と、三間右近のくだりは黙阿弥の脚本そのものを思い出して、しみじみだった。このあとは大急ぎで結末をつけた、という感じだったけれど、御台所が綱吉を刺すところでは急に新歌舞伎ふう演出、あとの柳澤の野望がくじかれるところは急に仁木弾正ふう、こちらはろうそくが登場したりと理屈なしの歌舞伎ムードがあふれているのはよかった。幕開けの春夏秋冬の4人の近習が再登場していて嬉しかった。……と、ここまで4時間以上、いやあ長かったなあと、最後は急に木場の立ち廻りで急に改心する夫婦、なんだかよくわからないけれども、いかにも菊五郎に似合っている場面ではあった。
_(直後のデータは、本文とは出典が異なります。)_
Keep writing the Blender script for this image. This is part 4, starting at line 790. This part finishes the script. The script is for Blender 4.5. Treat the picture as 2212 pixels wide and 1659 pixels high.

よい「追い出し」にはなったと思う。

菊五郎の4役奮闘、菊之助時蔵田之助とそれぞれに活躍していて、俳優を見るたのしみも満喫。とりわけ菊之助が厚みが出てきて印象的だった。松緑も一役だけではなくて、たとえば菊之助の若旦那の役とかを松緑が演じてもよかったとも思った。びしっと固まった脇もよくて、劇団全体の雰囲気を見るたのしみもあった。

……などなど、わたしの芝居日記も冗長になってしまって、それこそなんだかよくわからぬという感じだけれども、黙阿弥の原作を読んで舞台を見る、というのはとてもいい経験だった。決して名作ではないけれども、明治に入って「活歴」を本格化させる前の黙阿弥と團十郎、ということを心に刻むことができたというのはたいへん有意義だった。黙阿弥のこと、明治の歌舞伎のことを少しずつ勉強したいものだ。その絶好の機会になった。やっぱり何ごとも経験だなあと思う。見てよかったことだけはたしか。活歴を経て、明治30年の『忠臣蔵』に至るというわけで、本を読むだけではなく今回のように舞台を見ることで、歌舞伎史が実感として徐々にわかってくるのだと思う。